*Material provided*.

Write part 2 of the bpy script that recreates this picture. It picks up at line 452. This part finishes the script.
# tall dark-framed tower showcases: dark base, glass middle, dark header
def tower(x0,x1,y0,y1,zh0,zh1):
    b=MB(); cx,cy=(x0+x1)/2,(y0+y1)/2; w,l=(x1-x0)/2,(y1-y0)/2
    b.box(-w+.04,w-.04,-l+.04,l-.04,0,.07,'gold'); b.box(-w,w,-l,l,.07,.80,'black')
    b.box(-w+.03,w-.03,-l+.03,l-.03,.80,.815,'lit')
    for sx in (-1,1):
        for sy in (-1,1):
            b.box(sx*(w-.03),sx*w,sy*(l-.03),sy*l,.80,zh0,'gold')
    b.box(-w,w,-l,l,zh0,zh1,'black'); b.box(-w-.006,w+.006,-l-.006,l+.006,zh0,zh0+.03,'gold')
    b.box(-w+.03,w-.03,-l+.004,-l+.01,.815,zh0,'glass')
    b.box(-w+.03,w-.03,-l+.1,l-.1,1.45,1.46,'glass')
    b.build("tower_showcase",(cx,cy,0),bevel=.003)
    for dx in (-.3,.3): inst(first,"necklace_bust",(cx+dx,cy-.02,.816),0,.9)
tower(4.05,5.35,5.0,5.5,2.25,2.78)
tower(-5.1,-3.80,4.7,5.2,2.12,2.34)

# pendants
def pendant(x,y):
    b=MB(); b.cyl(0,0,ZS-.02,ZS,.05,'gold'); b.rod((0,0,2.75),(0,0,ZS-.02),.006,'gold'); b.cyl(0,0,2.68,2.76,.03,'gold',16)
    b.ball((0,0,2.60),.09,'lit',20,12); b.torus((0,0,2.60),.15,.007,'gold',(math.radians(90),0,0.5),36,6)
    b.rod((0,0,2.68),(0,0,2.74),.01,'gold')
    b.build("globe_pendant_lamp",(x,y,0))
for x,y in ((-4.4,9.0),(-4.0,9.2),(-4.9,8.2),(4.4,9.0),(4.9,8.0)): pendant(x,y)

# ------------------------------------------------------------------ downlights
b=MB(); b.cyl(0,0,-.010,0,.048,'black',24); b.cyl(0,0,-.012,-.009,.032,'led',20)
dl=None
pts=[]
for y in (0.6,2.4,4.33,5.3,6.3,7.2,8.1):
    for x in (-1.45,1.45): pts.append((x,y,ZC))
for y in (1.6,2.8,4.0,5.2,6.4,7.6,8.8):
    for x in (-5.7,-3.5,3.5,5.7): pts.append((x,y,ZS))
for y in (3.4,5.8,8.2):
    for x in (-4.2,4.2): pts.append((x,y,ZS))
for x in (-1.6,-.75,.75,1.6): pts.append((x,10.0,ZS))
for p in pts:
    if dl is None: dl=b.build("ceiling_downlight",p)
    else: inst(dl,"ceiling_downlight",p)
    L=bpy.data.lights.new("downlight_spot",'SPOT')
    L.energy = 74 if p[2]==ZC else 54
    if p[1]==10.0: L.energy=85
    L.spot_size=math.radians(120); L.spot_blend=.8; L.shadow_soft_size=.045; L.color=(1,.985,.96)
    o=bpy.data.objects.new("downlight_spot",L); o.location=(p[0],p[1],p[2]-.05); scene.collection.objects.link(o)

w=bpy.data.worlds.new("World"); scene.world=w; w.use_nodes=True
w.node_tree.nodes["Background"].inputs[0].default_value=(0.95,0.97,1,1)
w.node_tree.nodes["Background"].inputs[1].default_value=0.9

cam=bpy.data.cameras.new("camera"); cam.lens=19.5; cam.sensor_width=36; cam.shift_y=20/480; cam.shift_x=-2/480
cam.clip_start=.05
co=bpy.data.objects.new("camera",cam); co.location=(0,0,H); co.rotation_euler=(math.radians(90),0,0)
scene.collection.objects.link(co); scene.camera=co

*Task to complete*. Output the listing above word for word.

*The answer*.
Write part 2 of the bpy script that recreates this picture. It picks up at line 452. This part finishes the script.
# tall dark-framed tower showcases: dark base, glass middle, dark header
def tower(x0,x1,y0,y1,zh0,zh1):
    b=MB(); cx,cy=(x0+x1)/2,(y0+y1)/2; w,l=(x1-x0)/2,(y1-y0)/2
    b.box(-w+.04,w-.04,-l+.04,l-.04,0,.07,'gold'); b.box(-w,w,-l,l,.07,.80,'black')
    b.box(-w+.03,w-.03,-l+.03,l-.03,.80,.815,'lit')
    for sx in (-1,1):
        for sy in (-1,1):
            b.box(sx*(w-.03),sx*w,sy*(l-.03),sy*l,.80,zh0,'gold')
    b.box(-w,w,-l,l,zh0,zh1,'black'); b.box(-w-.006,w+.006,-l-.006,l+.006,zh0,zh0+.03,'gold')
    b.box(-w+.03,w-.03,-l+.004,-l+.01,.815,zh0,'glass')
    b.box(-w+.03,w-.03,-l+.1,l-.1,1.45,1.46,'glass')
    b.build("tower_showcase",(cx,cy,0),bevel=.003)
    for dx in (-.3,.3): inst(first,"necklace_bust",(cx+dx,cy-.02,.816),0,.9)
tower(4.05,5.35,5.0,5.5,2.25,2.78)
tower(-5.1,-3.80,4.7,5.2,2.12,2.34)

# pendants
def pendant(x,y):
    b=MB(); b.cyl(0,0,ZS-.02,ZS,.05,'gold'); b.rod((0,0,2.75),(0,0,ZS-.02),.006,'gold'); b.cyl(0,0,2.68,2.76,.03,'gold',16)
    b.ball((0,0,2.60),.09,'lit',20,12); b.torus((0,0,2.60),.15,.007,'gold',(math.radians(90),0,0.5),36,6)
    b.rod((0,0,2.68),(0,0,2.74),.01,'gold')
    b.build("globe_pendant_lamp",(x,y,0))
for x,y in ((-4.4,9.0),(-4.0,9.2),(-4.9,8.2),(4.4,9.0),(4.9,8.0)): pendant(x,y)

# ------------------------------------------------------------------ downlights
b=MB(); b.cyl(0,0,-.010,0,.048,'black',24); b.cyl(0,0,-.012,-.009,.032,'led',20)
dl=None
pts=[]
for y in (0.6,2.4,4.33,5.3,6.3,7.2,8.1):
    for x in (-1.45,1.45): pts.append((x,y,ZC))
for y in (1.6,2.8,4.0,5.2,6.4,7.6,8.8):
    for x in (-5.7,-3.5,3.5,5.7): pts.append((x,y,ZS))
for y in (3.4,5.8,8.2):
    for x in (-4.2,4.2): pts.append((x,y,ZS))
for x in (-1.6,-.75,.75,1.6): pts.append((x,10.0,ZS))
for p in pts:
    if dl is None: dl=b.build("ceiling_downlight",p)
    else: inst(dl,"ceiling_downlight",p)
    L=bpy.data.lights.new("downlight_spot",'SPOT')
    L.energy = 74 if p[2]==ZC else 54
    if p[1]==10.0: L.energy=85
    L.spot_size=math.radians(120); L.spot_blend=.8; L.shadow_soft_size=.045; L.color=(1,.985,.96)
    o=bpy.data.objects.new("downlight_spot",L); o.location=(p[0],p[1],p[2]-.05); scene.collection.objects.link(o)

w=bpy.data.worlds.new("World"); scene.world=w; w.use_nodes=True
w.node_tree.nodes["Background"].inputs[0].default_value=(0.95,0.97,1,1)
w.node_tree.nodes["Background"].inputs[1].default_value=0.9

cam=bpy.data.cameras.new("camera"); cam.lens=19.5; cam.sensor_width=36; cam.shift_y=20/480; cam.shift_x=-2/480
cam.clip_start=.05
co=bpy.data.objects.new("camera",cam); co.location=(0,0,H); co.rotation_euler=(math.radians(90),0,0)
scene.collection.objects.link(co); scene.camera=co